Muss ich Sitzungen leiten, unterrichten, Tagungen moderieren oder etwas präsentieren, bin ich in den ersten Minuten auch etwas angespannt. Ich versuche dann mit dem Publikum Kontakt aufzunehmen. Spüre ich eine Reaktion, werde ich ruhig und locker. Kunstpausen oder Versprecher fallen in solchen Situationen kaum auf. Bei einem musikalischen Vortrag hingegen werden verpasste oder falsche Töne von den meisten sofort bemerkt. Aufholen oder Nachbessern ist unmöglich. Die fehlende Qualität der amateurhaften Vorstellung ist rasch und leicht zu erkennen. Unsere Ohren sind sich professionell gespielte Musik gewohnt. Das ist mir sehr bewusst, wenn ich die Treppe zur Bühne hochsteige.

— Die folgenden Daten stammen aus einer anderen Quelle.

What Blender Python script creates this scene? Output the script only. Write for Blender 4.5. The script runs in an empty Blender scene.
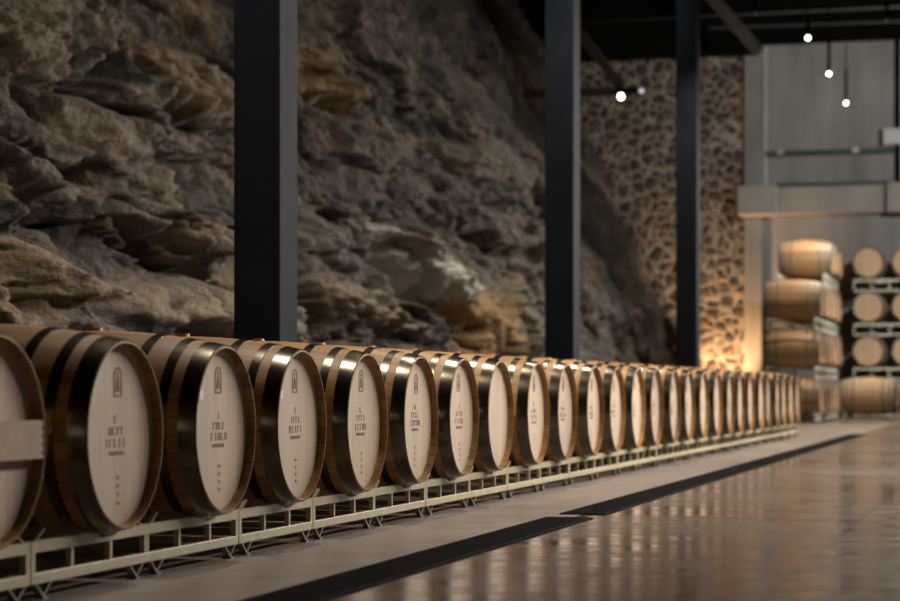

Sitze ich auf dem Viehmarkt in Langnau selber im Publikum, stört es mich nicht im geringsten, wenn die Interpretation eines Songs nicht den bekannten Vorbildern entspricht. Ich weiss ja aus eigener Erfahrung, dass sich die Bands im Workshop lediglich eine Stunde lang vorbereiten konnten. Ich könnte also davon ausgehen, dies ergehe den Zuhörenden ähnlich, wenn ich am nächsten Abend auf der Bühne stehe. Aber dann ist alles vergessen.

Sie müssten aufhören, vor Publikum zu spielen, wenn sie einmal keine Nervosität mehr spürten. Das habe ich von verschiedenen Lehrenden und Profis gehört, die ihren Lebensunterhalt mit der Musik verdienen. So sehr ich sie alle auf der Bühne bewundere und wie gerne ich nur ansatzweise so gut wie sie spielen möchte, ich möchte nicht tauschen. Diesen Druck über lange Jahre immer wieder aufs Neue zu erleben, würde ich nicht aushalten, von den ganzen Begleitumständen des Musikbetriebs ganz abgesehen.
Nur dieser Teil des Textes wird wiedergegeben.